Except the 4e DM is NOT supposed to be arbiter of PC powers. That was a class 1 design goal of 4e...
You mean its a system that rewards player ingenuity but doesn't hide its power behind rules bloat that only rules lawyers/min-maxers with all six other sourcebooks get to cherry pick from.
Sure, that's a way of looking at it, but IME there were still people who were a LOT better at doing it than others, even if it was a fairly simple system. Fleet Command was a few pages of rules, yet I had players in the campaign games who ran rampant by exploiting fairly subtle aspects of the rules. This is OK in a wargame, particularly one where the subject matter is essentially fantasy, but it isn't quite as good in an RPG.
I'd also dispute that 4e's power system is THAT exploitable. Now, maybe a 'point system' can be made to be no worse than that, but then how flexible is it?
There are easy ways around that spamming, the easiest one being monster variety. But also spell resistance, spell reflection, variable resistances (such as those of demons), immunities, spell mimicking, spell absorption, interupts, etc.
I think the objection there is that it runs the real danger of being 'puzzle monster of the day', and you have the question of how to make sure that most of the PCs can contribute meaningfully to most of the monsters every time. What we see is that simplicity on the power side starts to turn into complexity on the monster side, and on the encounter DESIGN side (which is where we don't want it).
But another question would be HOW would a given wizard automatically know whats best to use in every given situation and when they find whats best (against a certain monster) why penalize them from using it more than once?
Its OK to say "you're clever, here's your reward", but it can start to go down hill if the reward is too big. It just gets more complicated.
Which gives the DM a chance to both reward player specialization ("Bert's playing a Fire Wizard") but also occasionally throw the players a curveball (Fire Immune monsters vs. Bert).
I'm thinking more like 'area attacks plus enlarged areas plus metamagic to miss your ally' or something like that. I mean, this is all kind of speculation in the sense I can only think about what you can do in stock 4e with a different power system put in place. I think players will generally stick to what they know, and then its just not that big a deal to have a whole design space you don't really use.

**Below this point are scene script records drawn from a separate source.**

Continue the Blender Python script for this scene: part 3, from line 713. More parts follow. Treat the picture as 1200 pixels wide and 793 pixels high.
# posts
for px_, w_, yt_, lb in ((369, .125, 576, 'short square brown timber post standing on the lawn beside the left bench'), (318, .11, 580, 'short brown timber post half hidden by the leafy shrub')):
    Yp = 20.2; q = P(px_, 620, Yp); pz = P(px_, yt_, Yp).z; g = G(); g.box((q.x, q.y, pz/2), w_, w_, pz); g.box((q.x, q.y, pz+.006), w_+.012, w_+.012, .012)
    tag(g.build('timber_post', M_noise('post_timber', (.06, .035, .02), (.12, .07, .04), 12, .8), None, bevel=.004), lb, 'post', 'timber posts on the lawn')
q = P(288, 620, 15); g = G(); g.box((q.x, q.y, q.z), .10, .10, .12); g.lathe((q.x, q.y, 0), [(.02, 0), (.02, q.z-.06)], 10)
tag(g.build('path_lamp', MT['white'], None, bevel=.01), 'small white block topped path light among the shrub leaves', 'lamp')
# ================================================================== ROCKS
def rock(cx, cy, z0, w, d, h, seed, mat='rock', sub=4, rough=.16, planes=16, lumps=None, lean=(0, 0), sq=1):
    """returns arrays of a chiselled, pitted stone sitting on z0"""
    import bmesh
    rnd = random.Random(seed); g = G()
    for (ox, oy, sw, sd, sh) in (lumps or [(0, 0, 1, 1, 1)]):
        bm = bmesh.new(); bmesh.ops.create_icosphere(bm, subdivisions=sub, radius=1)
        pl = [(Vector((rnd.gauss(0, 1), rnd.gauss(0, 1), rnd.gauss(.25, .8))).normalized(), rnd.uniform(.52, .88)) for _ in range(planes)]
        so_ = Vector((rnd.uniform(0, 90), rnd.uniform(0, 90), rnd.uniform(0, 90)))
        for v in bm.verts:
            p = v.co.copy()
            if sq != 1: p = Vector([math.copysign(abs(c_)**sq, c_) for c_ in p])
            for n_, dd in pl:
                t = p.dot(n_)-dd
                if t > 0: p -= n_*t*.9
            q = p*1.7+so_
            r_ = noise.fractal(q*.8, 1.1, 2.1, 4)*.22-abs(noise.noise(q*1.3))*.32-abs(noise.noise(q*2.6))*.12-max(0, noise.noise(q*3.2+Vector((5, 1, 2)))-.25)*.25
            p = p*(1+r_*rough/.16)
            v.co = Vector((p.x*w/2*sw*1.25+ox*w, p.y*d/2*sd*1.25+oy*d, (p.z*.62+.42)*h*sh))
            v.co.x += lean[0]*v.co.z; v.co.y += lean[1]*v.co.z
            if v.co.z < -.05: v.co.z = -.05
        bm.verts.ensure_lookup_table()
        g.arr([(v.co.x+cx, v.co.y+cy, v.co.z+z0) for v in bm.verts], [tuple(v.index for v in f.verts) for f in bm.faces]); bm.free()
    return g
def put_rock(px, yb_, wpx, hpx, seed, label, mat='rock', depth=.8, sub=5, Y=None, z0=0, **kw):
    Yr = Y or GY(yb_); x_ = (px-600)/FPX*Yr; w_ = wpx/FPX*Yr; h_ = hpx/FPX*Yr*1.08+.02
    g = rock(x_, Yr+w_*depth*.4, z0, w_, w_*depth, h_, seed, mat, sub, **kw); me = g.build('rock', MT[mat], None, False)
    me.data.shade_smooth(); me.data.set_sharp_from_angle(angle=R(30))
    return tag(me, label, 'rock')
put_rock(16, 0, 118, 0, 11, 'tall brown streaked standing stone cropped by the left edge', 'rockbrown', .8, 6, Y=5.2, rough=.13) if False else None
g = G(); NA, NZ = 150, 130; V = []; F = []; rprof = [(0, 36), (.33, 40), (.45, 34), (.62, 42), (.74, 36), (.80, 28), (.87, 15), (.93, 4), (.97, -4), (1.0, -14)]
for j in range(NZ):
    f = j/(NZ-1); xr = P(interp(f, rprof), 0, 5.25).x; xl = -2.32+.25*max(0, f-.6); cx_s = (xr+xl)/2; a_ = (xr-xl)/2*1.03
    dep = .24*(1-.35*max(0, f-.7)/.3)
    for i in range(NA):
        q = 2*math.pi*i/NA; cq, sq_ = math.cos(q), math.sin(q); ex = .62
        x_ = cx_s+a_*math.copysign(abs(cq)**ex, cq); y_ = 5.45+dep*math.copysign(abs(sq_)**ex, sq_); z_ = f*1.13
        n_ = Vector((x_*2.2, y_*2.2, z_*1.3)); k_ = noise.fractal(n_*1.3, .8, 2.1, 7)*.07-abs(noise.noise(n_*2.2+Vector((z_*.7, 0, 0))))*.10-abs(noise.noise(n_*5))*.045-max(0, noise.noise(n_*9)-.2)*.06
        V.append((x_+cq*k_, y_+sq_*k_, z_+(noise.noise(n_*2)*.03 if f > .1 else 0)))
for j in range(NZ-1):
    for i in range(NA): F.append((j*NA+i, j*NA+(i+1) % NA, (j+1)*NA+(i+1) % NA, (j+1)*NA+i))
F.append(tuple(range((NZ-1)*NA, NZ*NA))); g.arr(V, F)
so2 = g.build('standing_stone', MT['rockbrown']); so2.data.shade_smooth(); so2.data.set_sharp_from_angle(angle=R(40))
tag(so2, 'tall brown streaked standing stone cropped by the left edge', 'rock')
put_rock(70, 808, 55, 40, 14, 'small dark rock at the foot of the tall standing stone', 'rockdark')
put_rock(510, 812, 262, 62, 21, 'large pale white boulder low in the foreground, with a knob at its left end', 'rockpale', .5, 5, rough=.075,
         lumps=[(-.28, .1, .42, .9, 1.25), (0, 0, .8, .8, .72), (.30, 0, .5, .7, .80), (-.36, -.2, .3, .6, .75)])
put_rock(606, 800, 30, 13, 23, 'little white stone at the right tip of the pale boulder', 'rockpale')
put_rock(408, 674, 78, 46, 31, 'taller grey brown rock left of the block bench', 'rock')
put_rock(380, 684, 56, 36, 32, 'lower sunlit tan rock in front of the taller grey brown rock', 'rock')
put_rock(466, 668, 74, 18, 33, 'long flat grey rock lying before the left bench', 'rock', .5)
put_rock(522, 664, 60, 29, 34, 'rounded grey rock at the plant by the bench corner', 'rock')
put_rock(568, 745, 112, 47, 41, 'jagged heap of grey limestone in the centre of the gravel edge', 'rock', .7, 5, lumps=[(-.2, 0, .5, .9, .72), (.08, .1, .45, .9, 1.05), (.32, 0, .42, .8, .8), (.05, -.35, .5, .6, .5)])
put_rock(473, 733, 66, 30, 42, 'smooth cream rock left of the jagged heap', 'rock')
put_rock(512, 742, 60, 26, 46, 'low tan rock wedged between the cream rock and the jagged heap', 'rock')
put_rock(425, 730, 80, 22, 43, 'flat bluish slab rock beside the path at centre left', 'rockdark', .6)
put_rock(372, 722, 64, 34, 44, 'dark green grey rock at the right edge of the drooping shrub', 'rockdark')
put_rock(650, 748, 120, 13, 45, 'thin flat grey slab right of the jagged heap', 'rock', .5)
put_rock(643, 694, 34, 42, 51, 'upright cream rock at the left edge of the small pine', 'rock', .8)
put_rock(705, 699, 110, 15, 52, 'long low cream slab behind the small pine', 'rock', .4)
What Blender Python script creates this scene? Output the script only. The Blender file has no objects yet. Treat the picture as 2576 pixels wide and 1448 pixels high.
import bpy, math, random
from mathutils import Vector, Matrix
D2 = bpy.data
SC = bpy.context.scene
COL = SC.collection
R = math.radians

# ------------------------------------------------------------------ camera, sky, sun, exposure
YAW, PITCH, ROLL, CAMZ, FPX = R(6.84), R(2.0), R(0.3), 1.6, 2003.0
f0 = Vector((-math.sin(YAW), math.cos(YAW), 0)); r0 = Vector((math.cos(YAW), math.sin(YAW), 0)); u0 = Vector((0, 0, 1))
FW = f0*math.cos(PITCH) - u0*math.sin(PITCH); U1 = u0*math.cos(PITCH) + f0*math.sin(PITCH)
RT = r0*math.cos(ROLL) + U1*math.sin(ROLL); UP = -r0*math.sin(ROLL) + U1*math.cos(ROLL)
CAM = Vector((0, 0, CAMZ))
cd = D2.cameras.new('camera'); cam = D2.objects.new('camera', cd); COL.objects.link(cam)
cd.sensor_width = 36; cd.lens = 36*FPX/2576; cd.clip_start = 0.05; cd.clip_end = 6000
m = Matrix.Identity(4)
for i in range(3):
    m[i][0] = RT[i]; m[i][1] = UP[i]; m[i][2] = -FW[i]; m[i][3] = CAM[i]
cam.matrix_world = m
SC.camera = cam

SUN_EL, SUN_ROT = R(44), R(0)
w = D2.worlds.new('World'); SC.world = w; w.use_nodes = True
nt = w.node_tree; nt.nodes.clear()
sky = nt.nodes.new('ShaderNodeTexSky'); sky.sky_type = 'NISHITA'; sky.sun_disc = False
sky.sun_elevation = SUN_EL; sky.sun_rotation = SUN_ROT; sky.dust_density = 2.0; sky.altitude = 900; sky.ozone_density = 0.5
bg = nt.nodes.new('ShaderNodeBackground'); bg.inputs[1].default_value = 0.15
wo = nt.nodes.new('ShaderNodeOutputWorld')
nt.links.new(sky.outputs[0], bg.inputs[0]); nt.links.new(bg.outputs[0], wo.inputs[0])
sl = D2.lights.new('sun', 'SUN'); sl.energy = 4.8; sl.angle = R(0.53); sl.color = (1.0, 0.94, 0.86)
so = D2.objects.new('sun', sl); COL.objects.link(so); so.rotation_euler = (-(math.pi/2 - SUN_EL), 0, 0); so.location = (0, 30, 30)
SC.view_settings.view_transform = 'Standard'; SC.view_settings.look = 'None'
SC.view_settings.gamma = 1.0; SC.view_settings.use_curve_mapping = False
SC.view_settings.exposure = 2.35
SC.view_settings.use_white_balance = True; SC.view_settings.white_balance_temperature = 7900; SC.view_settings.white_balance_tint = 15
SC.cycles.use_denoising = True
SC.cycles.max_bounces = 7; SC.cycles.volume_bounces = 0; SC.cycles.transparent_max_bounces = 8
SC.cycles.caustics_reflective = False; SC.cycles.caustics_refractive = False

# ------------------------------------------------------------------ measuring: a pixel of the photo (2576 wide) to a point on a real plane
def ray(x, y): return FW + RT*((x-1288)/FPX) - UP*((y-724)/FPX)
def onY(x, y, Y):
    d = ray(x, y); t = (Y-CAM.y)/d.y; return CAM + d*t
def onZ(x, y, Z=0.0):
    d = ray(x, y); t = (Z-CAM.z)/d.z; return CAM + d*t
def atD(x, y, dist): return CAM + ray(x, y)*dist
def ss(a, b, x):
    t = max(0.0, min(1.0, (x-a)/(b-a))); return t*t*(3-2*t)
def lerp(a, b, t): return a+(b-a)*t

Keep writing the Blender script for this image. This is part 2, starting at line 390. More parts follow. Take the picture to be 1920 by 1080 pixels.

The 4E power lists were unmanageable, unintuitive and did nothing for player ingenuity. Personally I just hate rules bloat and I think it really just benefits rules lawyers and gives the DM more headaches.
Meh, I don't know. I ran 4e for more than 10 years and I didn't really have a lot of 'headaches' with powers. I largely left it to the players to fool with those and let me know what they came up with when they unleashed one. I agree that the 4e power list grew organically, that it wasn't entirely consistent, that a lot of powers were kind of crap, or became useless over time, or were really only useful to very niche builds, etc.
Still, if you were to cut back each class to say 100 powers, you can build good lists.
Anyway, this starts to go beyond the realm of this thread, but when I designed my own '4e-like game' I fixed these issues quite simply.
1. The game has 20 levels, that means 10 less levels worth of powers to have to fill, meaning instantly 1/3 less powers!
2. Certain core powers are placed in power source lists. This is tricky, but it is possible to put a pretty good set of powers here. It removes a little diversity, but also makes it easier for players to handle since now their cleric and paladin can use the same basic healing power, for example.
3. Other powers are moved into smaller lists that are attached to 'boons', which in this case work like mini-themes almost. Again, commonality of powers.
4. Just plain getting rid of unneeded stuff and building lists over from scratch.
Honestly, it works pretty well. I think I'm up to about 12 classes now, and most of them actually have maybe 20 powers each. I think I can build a game with something like 600 powers and cover virtually the entire breadth of what 4e has in effect. Mainly, because I've made power sharing/reuse a possibility, now its easy to design for and aim at.
I mean, I agree with you that 4e is flawed in having non-shareable lists of powers attached only (essentially) to classes. I'm just not personally sure that you can go to the opposite extreme and still have something like the same game.